SALVAGING THE PLIGHT OF TELECOM CONSUMERS
According to Wikipedia, the consumer is the one who pays to consume goods and services produced. As such, consumers play a vital role in the economic system of a nation. Simply stated, consumer is an individual that buys products or services for personal use only and not for manufacture or resale. Without the consumer’s demand or patronage, producers would lack one of the key motivations to produce. The consumer also forms strategic part of the distribution chain in the overall economy. Succinctly put, the consumer is the end of production cum distribution network; without which there cannot be producers/providers. Every buoyant economy rises and falls on the actions and reactions of the consumer.
Narrowing it down to telecommunications sector, especially as it affects Nigeria, telecom consumer is one of the major determinants propelling the growth of the telecommunication industry. With a base of over 154 million subscribers, the Nigerian consumers dominate the African telecommunication landscape. The consumers provide the revenues that Mobile Network Operators (MNOs) needed to keep moving. Yet they do not get the best satisfaction when it comes to services. In 2015, Nigerian telecom consumers coughed out a whopping $5.6 billion, which was spent on telecommunication services alone. In 2016, it was topped up by another $1 billion, making it a total of $6.6 billion.
After a long period of neglect and exploitation, finally the Nigerian telecom consumers have gotten the required recognition from the telecommunication regulatory agency—the NCC. March 15, 2017, the Nigerian Communications Commission historically declared the year 2017 as year to focus on the warfare of Nigerian subscribers. The essence of the declaration is to highlight the plight of the consumers, as regards poor quality of services being rendered to them by MNOs and proffer solutions to them. Unsolicited messages, illegal deductions from consumers’ credit, infuriating menace of robotic calls, poor quality of service, charges for unrequested services like caller tunes, call drops, unfriendly internet data plan packages, and so on have become excruciating pains and challenges on the part of subscribers.
Declaration of 2017 as year of Nigerian Telecom Consumer will go a long way to restore the confidence of the telecom subscribers in the ability of the commission to protect its rights and privileges, which is in line with the mandate of the consumer affairs bureau of the NCC, which is: “To ensure the protection of the rights, privileges and interests of telecommunications consumers, including the physically challenged groups through adequate information dissemination programmes; as well as effective policies and strategies that promote effective and qualitative telecoms service delivery.”
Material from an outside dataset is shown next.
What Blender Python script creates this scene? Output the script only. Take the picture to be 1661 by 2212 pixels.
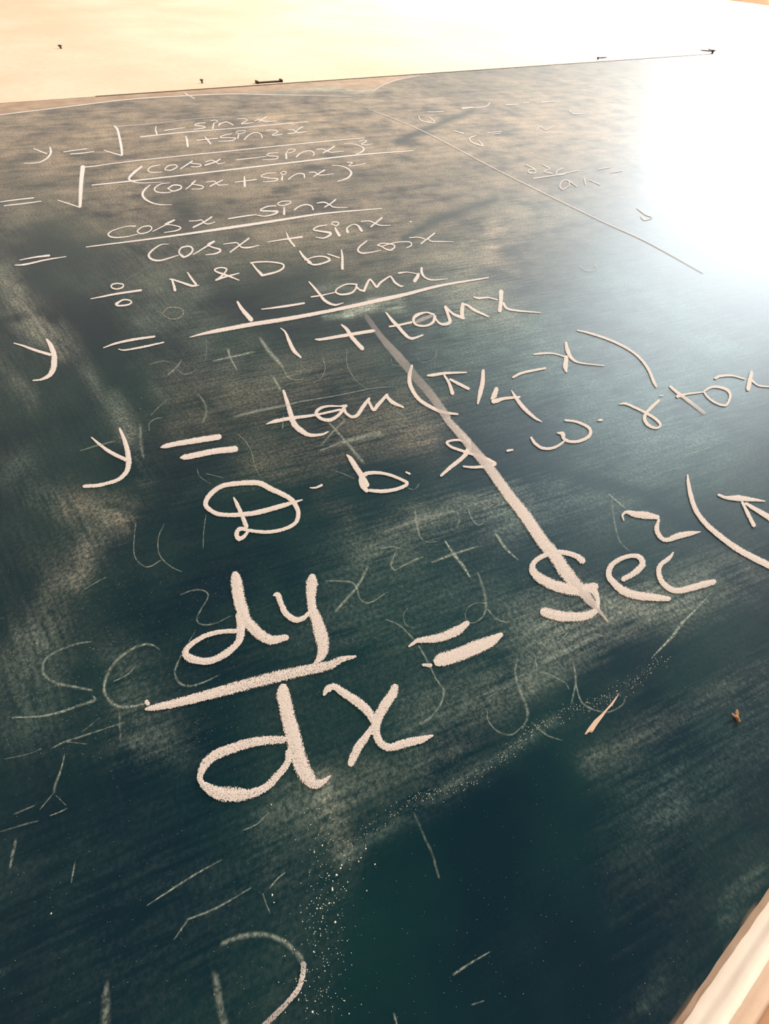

There is no doubt that some of the MNOs have defaulted on their primary responsibilities - to provide qualitative telecommunications services to Nigerian consumers. The poor network coverage has remained a reoccurring decimal. Even when the NCC has provided do-not-disturb (DND) code to enable consumers control the menace of unsolicited messages, by sending it to 2442, it is yet to abate. Exorbitant charges for services not rendered, or requested has been a piece of bone in the throat of telecom consumers. A situation where MNOs imposed unsolicited caller tunes on the consumers, and still deduct money from them as fees for these tunes leaves much to be desired. Inadequate telecom infrastructure, especially in the rural areas has contributed immensely to poor network coverage.
Apart from making complaints via the NCC’s designated line of 622, telecom consumers on the street want a system put in place by the NCC that automatically reverses unjustifiable deductions on their airtime, without having to embark on bureau- cratic voyage of reporting to the consumer affairs bureau of the NCC, or complaint commission. The banking sector model, where Automated Teller Machines (ATMs) immediately reverses unpaid debt alert, should be emulated in the telecommunication sector, as part of regulatory measures put in place to protect the telecom consumers.
How many telecom consumers will start calling the NCC’s complaint line 622 because their network operators short-changed them of N50, for unsolicited caller tunes? How many of the telecom consumers are observant or literate enough to know when they have been exploited? What will telecom consumer do if at the end of the month he has not been able to exhaust his one-month data plan due to poor quality of internet services, and the hosting network operator insists that he recharges his data plan before the remaining data will be rolled over, or allowed to expire with the month? What stops the network service providers from rolling over subscriptions to the next month, especially any period there is epileptic internet service? These are thought provoking questions racing through the minds of telecom consumers.